Charlotte Mason Summer Homeschool Curriculum

You really don’t need a curriculum to have learning fun during the summer. My favorite lessons are the hands on ones we have outside. For bookwork, I just continue with our regular lessons since we homeschool year round, but with a pared down schedule. If you’re looking for something more specific for summer though here are a few paid and free options.

  • A Gentle Feast Summer Morning Time Well put together and includes 6 weeks of morning time lessons.
  • Ambleside Online: This free resource notoriously has more books scheduled than most families can get through in a school year. Pick a few subjects and a few books and work through them during the summer.
  • Your Morning Basket – Summer adventure morning time plans include a 4 week plan for nature study, poetry, and more.

Ask your kids what they want to learn more about and find books and schedule field trips around that. Yes, that’s unschooling, not Charlotte Mason, but Miss Mason also wanted children to pursue their talents. And it’s summer, a time for informal learning anyway.

If you didn’t have any time for Shakespeare or didn’t do as many art projects as you wanted this past school year, then schedule them for summer.

We check out lots of books from the library and participate in the library reading program. Although instead of collecting the cheap junky toys that break right away I let the kids choose their own prizes.
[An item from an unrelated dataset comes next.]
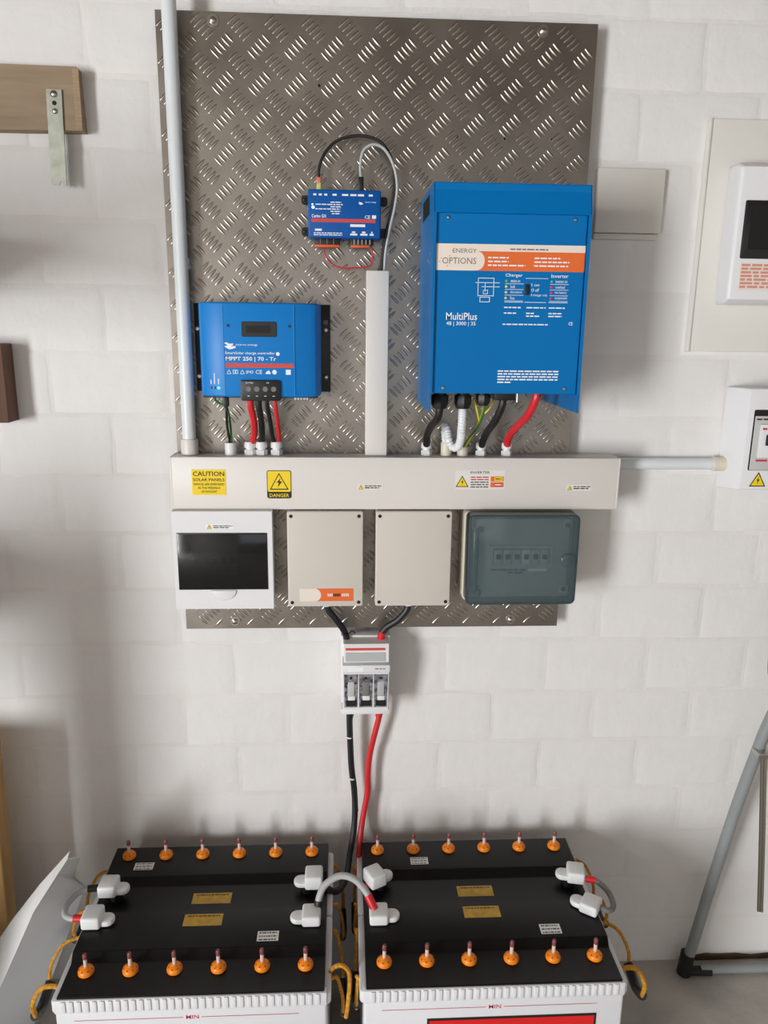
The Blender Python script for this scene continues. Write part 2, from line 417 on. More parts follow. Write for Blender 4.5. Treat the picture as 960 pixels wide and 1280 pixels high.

This could be some new paints, yarn for handicrafts, a beautiful journal, or even a small toy.

Making Your Summer Schedule Work

Remember that kids are only kids for a short while and summer can be a magical time if we let it. And mom also needs some time for a break too! Have fun, do some special learning, and don’t sweat it if your kids don’t all make it to Harvard. The important part is to help each child care for the world around them and discover the joy and wonder of God’s earth.